When you walk into a sushi restaurant and it is crowded on a week night it means one of two things: Cheap prices or great sushi. In this case it was great sushi. Shiro was crowded, so Drew gave them his name and cell number and we went across the street for a drink.

People are friendly and very polite in Seattle. Yesterday when I bought my sandwich, I paid for it with a 50 dollar bill. I handed it over and said, “Can I break a 50?” and he said, “Sure. Thank you for asking.” Oops, wait a minute — did I catch the nice bug by asking? There were other instances of super politeness throughout the day. Now I’m not saying it’s a bad thing. It’s just more than I’m used to.

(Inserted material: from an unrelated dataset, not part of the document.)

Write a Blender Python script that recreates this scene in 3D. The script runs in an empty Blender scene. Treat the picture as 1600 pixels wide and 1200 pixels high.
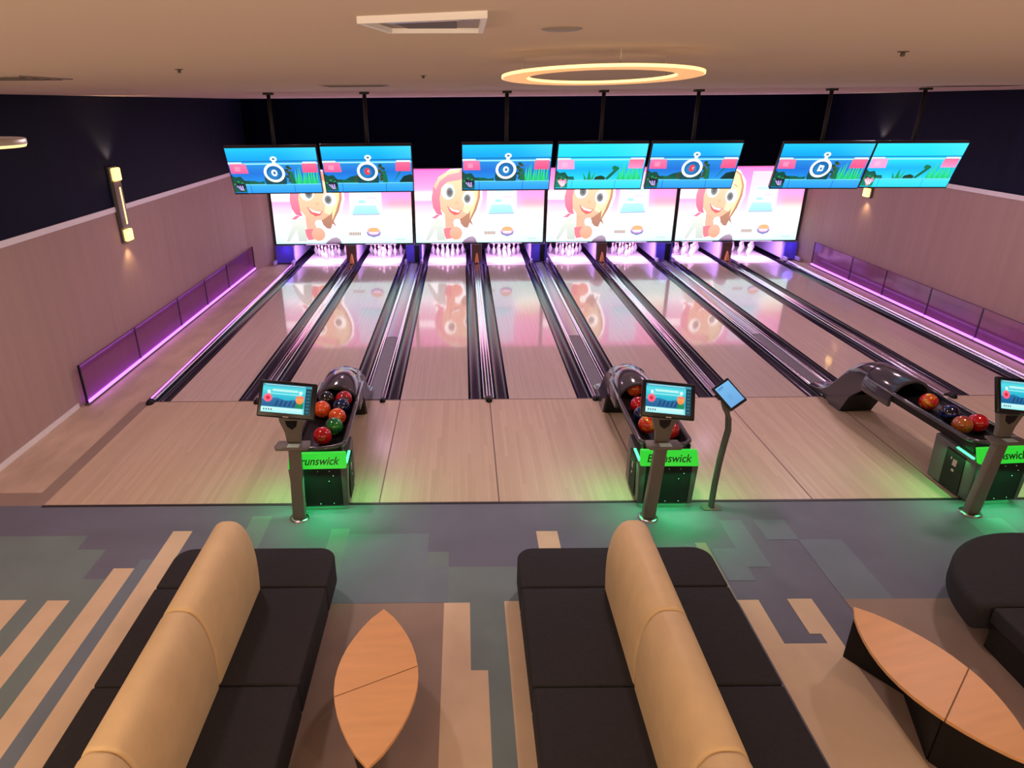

So we are at the bar across the street. There were 3 of us. Me, Drew, and Derek (in from NY/works for Drew.) There was a trivia game going on — guess it’s a bar thing — and in between a trivia question the woman with the dog on her lap turns towards us and directs the following remark to Derek, “I see your parents are visiting.” What do you say to that?  Drew and I are looking over at Derek as he chokes on his drink and spits out the words, “No, he’s my boss!”  I don’t know where that fits in with politeness in Seattle but it had to be told. She did apologize profusely when she saw how we all reacted.

Drew’s phone was ringing while we waited. It was the hostess from the restaurant. Our table was ready. We went over, sat down, and, as the hostess was seating us she said, “Thank you for coming back.”  Sushi great and all employees super polite!

Today I went to my cooking class. On the way someone in a wheelchair, who I am pretty sure was homeless, came up to me and said hello. I said hello and was waiting for him to ask for money. He said, “You from around here?” “No,” I said quickly and kept walking. He kept up with me. “You’re a tourist,” he said. “Well, I never liked that word,” I said. He laughed and said, “Are you lost? You need directions?” “No, I’m fine.” “Okay, have a nice day.” And off he went.

Must be that northwest air. Last year in Vancouver, Drew and I would be looking at a map on the street and all sorts of people would stop and ask if we needed directions. After a few times of this we were afraid to take out the map in public.

The class was fun, informative, and a nice lunch treat. Afterwards Seattle Art Museum to get out of the rain, a stop in at a wine store for a bottle of red from Washington. I went with Syncline, a 2009 Subduction Red,  from Columbia Valley — only 1,488 cases produced. A review tomorrow.

Back at the hotel. Waiting for my honey to join me here. Some cheese, snap peas, and a glass of wine before dinner.